Mapping Diversity by

You might make little of it as you pass through Avenue Victor Hugo in Paris, Via Garibaldi in Venice, or Strada Xenofon in Bucharest. Yet once you start paying attention to it, you can't stop wondering: Where are all the women? Why are there so many saints and soldiers and so few scientists? Why so many white men?
Meaningful patterns emerge once you systematically count who is present or excluded from our toponymy. The lack of diversity in street names doesn't just tell a story about the type of society we inherited or live in. It tells us something about the one we perpetuate. This begs the question: in the street names of contemporary Europe, who is visible and who remains invisible?
The Mapping Diversity platform sets out to answer this question.
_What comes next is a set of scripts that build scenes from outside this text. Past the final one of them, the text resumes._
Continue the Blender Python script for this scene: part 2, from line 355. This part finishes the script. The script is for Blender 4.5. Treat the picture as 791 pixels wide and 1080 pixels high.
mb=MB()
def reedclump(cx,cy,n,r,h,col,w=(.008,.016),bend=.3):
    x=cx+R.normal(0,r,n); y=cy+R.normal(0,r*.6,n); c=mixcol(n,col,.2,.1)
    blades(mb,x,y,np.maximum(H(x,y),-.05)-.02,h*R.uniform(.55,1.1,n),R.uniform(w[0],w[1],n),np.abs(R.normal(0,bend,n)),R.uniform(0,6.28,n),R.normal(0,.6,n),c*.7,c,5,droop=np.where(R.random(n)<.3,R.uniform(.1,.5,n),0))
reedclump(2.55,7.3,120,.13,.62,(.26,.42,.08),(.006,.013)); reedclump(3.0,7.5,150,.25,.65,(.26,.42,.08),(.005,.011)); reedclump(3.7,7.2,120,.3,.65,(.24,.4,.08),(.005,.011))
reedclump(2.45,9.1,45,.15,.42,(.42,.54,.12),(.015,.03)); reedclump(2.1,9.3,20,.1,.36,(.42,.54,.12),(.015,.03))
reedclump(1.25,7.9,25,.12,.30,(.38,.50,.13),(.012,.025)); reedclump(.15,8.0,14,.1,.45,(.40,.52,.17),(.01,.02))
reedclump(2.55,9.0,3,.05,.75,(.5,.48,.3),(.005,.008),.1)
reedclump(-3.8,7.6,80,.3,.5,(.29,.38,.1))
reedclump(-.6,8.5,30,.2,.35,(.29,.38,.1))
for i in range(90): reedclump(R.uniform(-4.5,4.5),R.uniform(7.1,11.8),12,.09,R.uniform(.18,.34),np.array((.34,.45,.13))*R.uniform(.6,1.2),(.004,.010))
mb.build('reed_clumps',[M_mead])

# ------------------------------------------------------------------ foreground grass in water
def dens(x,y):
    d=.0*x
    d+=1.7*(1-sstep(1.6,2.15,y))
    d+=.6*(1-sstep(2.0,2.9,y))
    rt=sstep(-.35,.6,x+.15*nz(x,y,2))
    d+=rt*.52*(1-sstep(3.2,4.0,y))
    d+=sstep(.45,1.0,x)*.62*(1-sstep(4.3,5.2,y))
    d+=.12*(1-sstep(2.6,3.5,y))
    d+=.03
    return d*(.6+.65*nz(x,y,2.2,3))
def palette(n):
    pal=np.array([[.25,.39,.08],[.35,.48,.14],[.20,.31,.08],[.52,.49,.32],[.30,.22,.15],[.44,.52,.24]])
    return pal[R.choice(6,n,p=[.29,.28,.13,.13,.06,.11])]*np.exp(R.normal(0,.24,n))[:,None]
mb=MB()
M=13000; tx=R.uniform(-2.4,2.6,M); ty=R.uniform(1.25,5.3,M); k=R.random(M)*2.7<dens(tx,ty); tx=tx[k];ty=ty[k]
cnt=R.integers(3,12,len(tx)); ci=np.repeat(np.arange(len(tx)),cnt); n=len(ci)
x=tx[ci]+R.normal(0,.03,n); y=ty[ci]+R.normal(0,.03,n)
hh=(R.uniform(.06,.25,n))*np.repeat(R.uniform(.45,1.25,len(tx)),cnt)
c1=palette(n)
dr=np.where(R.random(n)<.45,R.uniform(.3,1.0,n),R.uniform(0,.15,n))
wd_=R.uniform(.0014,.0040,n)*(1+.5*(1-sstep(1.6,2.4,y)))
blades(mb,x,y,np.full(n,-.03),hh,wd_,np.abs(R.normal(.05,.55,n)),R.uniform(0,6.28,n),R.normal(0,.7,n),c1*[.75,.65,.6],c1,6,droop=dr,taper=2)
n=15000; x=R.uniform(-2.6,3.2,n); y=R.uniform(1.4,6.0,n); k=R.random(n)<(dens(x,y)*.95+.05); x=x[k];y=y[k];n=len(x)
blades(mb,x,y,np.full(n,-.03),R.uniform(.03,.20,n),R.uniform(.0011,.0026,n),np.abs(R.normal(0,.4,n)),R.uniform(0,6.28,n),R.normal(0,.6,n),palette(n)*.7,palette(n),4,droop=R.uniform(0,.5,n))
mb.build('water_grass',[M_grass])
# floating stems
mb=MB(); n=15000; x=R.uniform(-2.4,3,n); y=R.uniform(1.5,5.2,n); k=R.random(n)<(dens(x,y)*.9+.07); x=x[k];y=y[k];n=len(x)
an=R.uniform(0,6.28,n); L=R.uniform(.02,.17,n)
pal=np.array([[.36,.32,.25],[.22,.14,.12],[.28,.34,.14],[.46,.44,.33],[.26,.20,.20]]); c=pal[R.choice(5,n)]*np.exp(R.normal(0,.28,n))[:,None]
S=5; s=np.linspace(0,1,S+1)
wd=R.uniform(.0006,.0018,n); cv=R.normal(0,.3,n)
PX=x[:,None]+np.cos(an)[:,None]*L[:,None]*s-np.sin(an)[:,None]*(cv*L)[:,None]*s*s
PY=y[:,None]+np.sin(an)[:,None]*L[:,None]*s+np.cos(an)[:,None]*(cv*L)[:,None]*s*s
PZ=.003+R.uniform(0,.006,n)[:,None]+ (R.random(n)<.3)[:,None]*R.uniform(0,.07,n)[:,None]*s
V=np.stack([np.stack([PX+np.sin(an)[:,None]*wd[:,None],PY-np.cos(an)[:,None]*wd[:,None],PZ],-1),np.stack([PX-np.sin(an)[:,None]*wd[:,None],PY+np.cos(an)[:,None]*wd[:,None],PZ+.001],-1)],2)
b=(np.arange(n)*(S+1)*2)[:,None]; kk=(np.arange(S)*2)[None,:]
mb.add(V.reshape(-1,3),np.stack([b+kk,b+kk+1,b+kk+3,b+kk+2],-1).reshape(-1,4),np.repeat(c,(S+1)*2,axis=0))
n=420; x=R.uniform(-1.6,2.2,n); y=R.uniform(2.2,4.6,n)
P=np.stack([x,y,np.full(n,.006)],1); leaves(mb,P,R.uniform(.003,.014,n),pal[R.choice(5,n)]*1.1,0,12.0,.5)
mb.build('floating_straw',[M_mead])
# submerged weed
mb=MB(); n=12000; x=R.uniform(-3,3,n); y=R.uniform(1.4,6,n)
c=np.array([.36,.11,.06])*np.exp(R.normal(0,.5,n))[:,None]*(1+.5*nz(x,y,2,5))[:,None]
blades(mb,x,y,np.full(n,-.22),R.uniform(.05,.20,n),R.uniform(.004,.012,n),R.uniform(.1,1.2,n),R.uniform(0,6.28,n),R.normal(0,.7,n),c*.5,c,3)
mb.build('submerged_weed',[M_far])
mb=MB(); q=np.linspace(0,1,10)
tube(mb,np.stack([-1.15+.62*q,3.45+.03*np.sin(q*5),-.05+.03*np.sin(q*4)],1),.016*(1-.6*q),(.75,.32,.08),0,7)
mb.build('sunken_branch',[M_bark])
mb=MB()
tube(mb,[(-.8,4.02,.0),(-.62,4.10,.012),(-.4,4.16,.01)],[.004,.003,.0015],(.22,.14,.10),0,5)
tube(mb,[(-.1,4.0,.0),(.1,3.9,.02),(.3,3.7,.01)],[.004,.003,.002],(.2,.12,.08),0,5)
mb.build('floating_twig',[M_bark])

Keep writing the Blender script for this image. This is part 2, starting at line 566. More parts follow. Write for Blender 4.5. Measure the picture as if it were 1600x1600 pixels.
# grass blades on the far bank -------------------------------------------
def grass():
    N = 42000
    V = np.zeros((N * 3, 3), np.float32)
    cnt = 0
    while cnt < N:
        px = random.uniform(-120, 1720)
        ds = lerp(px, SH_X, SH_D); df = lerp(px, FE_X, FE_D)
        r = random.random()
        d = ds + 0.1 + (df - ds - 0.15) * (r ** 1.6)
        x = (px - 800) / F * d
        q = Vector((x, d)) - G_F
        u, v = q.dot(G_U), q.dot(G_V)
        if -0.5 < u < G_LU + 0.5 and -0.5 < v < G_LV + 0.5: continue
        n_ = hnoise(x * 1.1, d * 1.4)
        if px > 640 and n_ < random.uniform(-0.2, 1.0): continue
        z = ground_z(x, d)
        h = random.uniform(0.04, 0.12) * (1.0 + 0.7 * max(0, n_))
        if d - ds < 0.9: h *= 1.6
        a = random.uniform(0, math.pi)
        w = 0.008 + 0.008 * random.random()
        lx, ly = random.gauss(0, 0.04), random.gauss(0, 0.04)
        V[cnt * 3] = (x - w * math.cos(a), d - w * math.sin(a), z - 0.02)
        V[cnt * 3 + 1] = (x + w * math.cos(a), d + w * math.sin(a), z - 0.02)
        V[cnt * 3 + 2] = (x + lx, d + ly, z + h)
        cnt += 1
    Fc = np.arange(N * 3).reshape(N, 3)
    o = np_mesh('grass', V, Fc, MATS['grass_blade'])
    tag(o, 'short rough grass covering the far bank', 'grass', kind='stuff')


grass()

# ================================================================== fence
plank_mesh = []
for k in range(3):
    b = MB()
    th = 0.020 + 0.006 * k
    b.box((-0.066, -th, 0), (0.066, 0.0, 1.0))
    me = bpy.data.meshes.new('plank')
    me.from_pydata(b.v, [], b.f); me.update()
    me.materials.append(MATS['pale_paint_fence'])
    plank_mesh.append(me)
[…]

By combining linked open data with engaging visual storytelling, the reader can explore all the facts about the gender gap in major European cities.
Visitors of the platform can read summary statistics about the street names across European cities and drill down in maps to discover specific street name dedications.
With a click, a visitor can auto-generate a social media card with data visualizations and insight on the selected city and quickly share it to populate the (digital) public sphere with provocative facts about the stereotypes and power dynamics embedded in our urban lives.
Mapping Diversity is more than a project; it is a digital commons, a platform which is also nurtured by the active involvement of visitors, who can contribute data and use it as an inspiration for local community actions.